**BRIEF:**
All the data below goes into the copy word for word, but the pictures don't.
===== GIVEN INFORMATION
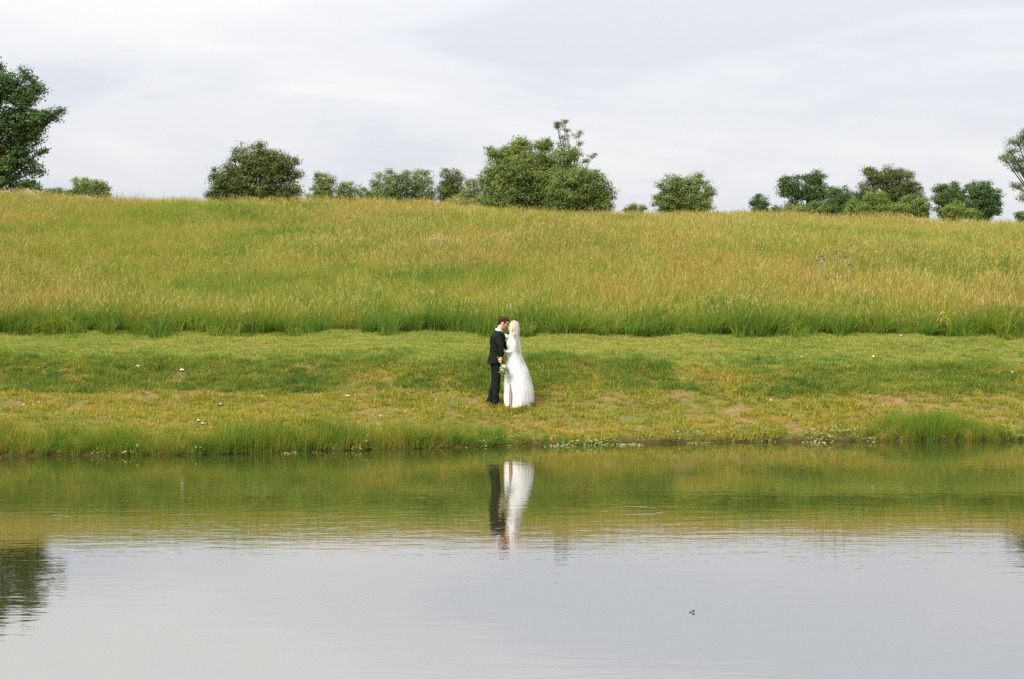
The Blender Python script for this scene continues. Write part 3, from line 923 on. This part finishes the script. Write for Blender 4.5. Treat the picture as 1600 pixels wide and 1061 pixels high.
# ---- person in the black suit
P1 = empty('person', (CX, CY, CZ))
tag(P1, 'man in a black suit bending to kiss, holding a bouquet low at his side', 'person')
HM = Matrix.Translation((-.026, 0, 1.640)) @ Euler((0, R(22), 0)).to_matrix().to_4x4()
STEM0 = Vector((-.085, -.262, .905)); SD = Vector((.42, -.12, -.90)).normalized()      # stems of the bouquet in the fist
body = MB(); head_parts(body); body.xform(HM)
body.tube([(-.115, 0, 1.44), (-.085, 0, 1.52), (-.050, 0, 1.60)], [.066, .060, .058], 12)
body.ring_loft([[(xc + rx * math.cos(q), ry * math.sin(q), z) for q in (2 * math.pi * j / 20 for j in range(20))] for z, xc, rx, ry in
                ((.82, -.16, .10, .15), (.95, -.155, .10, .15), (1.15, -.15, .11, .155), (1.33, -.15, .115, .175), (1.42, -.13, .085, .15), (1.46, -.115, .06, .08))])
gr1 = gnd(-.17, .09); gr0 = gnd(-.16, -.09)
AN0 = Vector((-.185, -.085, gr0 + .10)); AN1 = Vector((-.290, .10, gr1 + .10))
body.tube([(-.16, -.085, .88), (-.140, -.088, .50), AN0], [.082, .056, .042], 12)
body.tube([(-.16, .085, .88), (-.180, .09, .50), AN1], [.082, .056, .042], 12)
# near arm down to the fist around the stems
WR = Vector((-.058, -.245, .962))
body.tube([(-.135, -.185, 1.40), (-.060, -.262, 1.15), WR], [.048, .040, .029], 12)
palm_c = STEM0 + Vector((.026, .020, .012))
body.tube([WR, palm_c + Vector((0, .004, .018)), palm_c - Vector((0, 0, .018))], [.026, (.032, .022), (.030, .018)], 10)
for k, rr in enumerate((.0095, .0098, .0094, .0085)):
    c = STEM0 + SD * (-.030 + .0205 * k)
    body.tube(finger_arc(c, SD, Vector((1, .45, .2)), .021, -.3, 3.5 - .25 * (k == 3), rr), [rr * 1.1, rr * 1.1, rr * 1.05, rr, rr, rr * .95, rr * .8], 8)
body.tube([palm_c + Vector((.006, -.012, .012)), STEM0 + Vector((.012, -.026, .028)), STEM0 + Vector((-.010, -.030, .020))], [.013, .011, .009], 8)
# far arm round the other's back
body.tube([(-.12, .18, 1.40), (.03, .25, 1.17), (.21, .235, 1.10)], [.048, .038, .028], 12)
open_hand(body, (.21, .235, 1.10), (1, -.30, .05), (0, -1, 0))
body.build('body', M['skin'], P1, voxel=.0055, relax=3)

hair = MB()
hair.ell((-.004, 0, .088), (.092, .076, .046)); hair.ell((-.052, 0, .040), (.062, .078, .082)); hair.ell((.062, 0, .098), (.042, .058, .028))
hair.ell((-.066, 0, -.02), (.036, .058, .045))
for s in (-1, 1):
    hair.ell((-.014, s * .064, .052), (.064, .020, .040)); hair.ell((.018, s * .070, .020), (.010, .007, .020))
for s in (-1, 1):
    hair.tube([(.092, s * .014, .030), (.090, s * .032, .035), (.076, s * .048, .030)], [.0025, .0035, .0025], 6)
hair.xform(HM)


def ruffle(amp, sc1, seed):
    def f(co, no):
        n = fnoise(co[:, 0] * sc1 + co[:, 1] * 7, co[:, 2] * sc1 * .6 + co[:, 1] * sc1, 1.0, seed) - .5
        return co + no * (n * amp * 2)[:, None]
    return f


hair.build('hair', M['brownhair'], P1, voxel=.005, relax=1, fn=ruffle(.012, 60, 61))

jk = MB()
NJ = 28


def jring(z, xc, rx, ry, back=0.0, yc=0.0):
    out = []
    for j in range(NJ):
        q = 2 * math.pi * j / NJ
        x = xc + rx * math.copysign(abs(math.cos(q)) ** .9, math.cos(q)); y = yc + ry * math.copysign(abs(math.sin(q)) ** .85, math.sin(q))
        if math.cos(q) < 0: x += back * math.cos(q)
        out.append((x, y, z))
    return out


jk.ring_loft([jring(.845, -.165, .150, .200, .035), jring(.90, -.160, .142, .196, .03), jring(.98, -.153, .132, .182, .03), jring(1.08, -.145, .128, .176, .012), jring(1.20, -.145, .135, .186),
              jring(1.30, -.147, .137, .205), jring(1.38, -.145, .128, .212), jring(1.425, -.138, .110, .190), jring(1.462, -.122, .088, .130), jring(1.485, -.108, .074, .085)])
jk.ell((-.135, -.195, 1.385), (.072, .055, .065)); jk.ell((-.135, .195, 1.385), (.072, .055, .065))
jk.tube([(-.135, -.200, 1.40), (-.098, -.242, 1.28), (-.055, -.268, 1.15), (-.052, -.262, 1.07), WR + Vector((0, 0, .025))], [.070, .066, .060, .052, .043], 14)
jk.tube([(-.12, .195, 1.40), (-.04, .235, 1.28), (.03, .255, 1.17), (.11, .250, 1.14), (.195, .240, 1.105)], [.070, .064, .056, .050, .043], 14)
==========
**ANSWER TO THIS EXERCISE:**
The Blender Python script for this scene continues. Write part 3, from line 923 on. This part finishes the script. Write for Blender 4.5. Treat the picture as 1600 pixels wide and 1061 pixels high.
# ---- person in the black suit
P1 = empty('person', (CX, CY, CZ))
tag(P1, 'man in a black suit bending to kiss, holding a bouquet low at his side', 'person')
HM = Matrix.Translation((-.026, 0, 1.640)) @ Euler((0, R(22), 0)).to_matrix().to_4x4()
STEM0 = Vector((-.085, -.262, .905)); SD = Vector((.42, -.12, -.90)).normalized()      # stems of the bouquet in the fist
body = MB(); head_parts(body); body.xform(HM)
body.tube([(-.115, 0, 1.44), (-.085, 0, 1.52), (-.050, 0, 1.60)], [.066, .060, .058], 12)
body.ring_loft([[(xc + rx * math.cos(q), ry * math.sin(q), z) for q in (2 * math.pi * j / 20 for j in range(20))] for z, xc, rx, ry in
                ((.82, -.16, .10, .15), (.95, -.155, .10, .15), (1.15, -.15, .11, .155), (1.33, -.15, .115, .175), (1.42, -.13, .085, .15), (1.46, -.115, .06, .08))])
gr1 = gnd(-.17, .09); gr0 = gnd(-.16, -.09)
AN0 = Vector((-.185, -.085, gr0 + .10)); AN1 = Vector((-.290, .10, gr1 + .10))
body.tube([(-.16, -.085, .88), (-.140, -.088, .50), AN0], [.082, .056, .042], 12)
body.tube([(-.16, .085, .88), (-.180, .09, .50), AN1], [.082, .056, .042], 12)
# near arm down to the fist around the stems
WR = Vector((-.058, -.245, .962))
body.tube([(-.135, -.185, 1.40), (-.060, -.262, 1.15), WR], [.048, .040, .029], 12)
palm_c = STEM0 + Vector((.026, .020, .012))
body.tube([WR, palm_c + Vector((0, .004, .018)), palm_c - Vector((0, 0, .018))], [.026, (.032, .022), (.030, .018)], 10)
for k, rr in enumerate((.0095, .0098, .0094, .0085)):
    c = STEM0 + SD * (-.030 + .0205 * k)
    body.tube(finger_arc(c, SD, Vector((1, .45, .2)), .021, -.3, 3.5 - .25 * (k == 3), rr), [rr * 1.1, rr * 1.1, rr * 1.05, rr, rr, rr * .95, rr * .8], 8)
body.tube([palm_c + Vector((.006, -.012, .012)), STEM0 + Vector((.012, -.026, .028)), STEM0 + Vector((-.010, -.030, .020))], [.013, .011, .009], 8)
# far arm round the other's back
body.tube([(-.12, .18, 1.40), (.03, .25, 1.17), (.21, .235, 1.10)], [.048, .038, .028], 12)
open_hand(body, (.21, .235, 1.10), (1, -.30, .05), (0, -1, 0))
body.build('body', M['skin'], P1, voxel=.0055, relax=3)

hair = MB()
hair.ell((-.004, 0, .088), (.092, .076, .046)); hair.ell((-.052, 0, .040), (.062, .078, .082)); hair.ell((.062, 0, .098), (.042, .058, .028))
hair.ell((-.066, 0, -.02), (.036, .058, .045))
for s in (-1, 1):
    hair.ell((-.014, s * .064, .052), (.064, .020, .040)); hair.ell((.018, s * .070, .020), (.010, .007, .020))
for s in (-1, 1):
    hair.tube([(.092, s * .014, .030), (.090, s * .032, .035), (.076, s * .048, .030)], [.0025, .0035, .0025], 6)
hair.xform(HM)


def ruffle(amp, sc1, seed):
    def f(co, no):
        n = fnoise(co[:, 0] * sc1 + co[:, 1] * 7, co[:, 2] * sc1 * .6 + co[:, 1] * sc1, 1.0, seed) - .5
        return co + no * (n * amp * 2)[:, None]
    return f


hair.build('hair', M['brownhair'], P1, voxel=.005, relax=1, fn=ruffle(.012, 60, 61))

jk = MB()
NJ = 28


def jring(z, xc, rx, ry, back=0.0, yc=0.0):
    out = []
    for j in range(NJ):
        q = 2 * math.pi * j / NJ
        x = xc + rx * math.copysign(abs(math.cos(q)) ** .9, math.cos(q)); y = yc + ry * math.copysign(abs(math.sin(q)) ** .85, math.sin(q))
        if math.cos(q) < 0: x += back * math.cos(q)
        out.append((x, y, z))
    return out


jk.ring_loft([jring(.845, -.165, .150, .200, .035), jring(.90, -.160, .142, .196, .03), jring(.98, -.153, .132, .182, .03), jring(1.08, -.145, .128, .176, .012), jring(1.20, -.145, .135, .186),
              jring(1.30, -.147, .137, .205), jring(1.38, -.145, .128, .212), jring(1.425, -.138, .110, .190), jring(1.462, -.122, .088, .130), jring(1.485, -.108, .074, .085)])
jk.ell((-.135, -.195, 1.385), (.072, .055, .065)); jk.ell((-.135, .195, 1.385), (.072, .055, .065))
jk.tube([(-.135, -.200, 1.40), (-.098, -.242, 1.28), (-.055, -.268, 1.15), (-.052, -.262, 1.07), WR + Vector((0, 0, .025))], [.070, .066, .060, .052, .043], 14)
jk.tube([(-.12, .195, 1.40), (-.04, .235, 1.28), (.03, .255, 1.17), (.11, .250, 1.14), (.195, .240, 1.105)], [.070, .064, .056, .050, .043], 14)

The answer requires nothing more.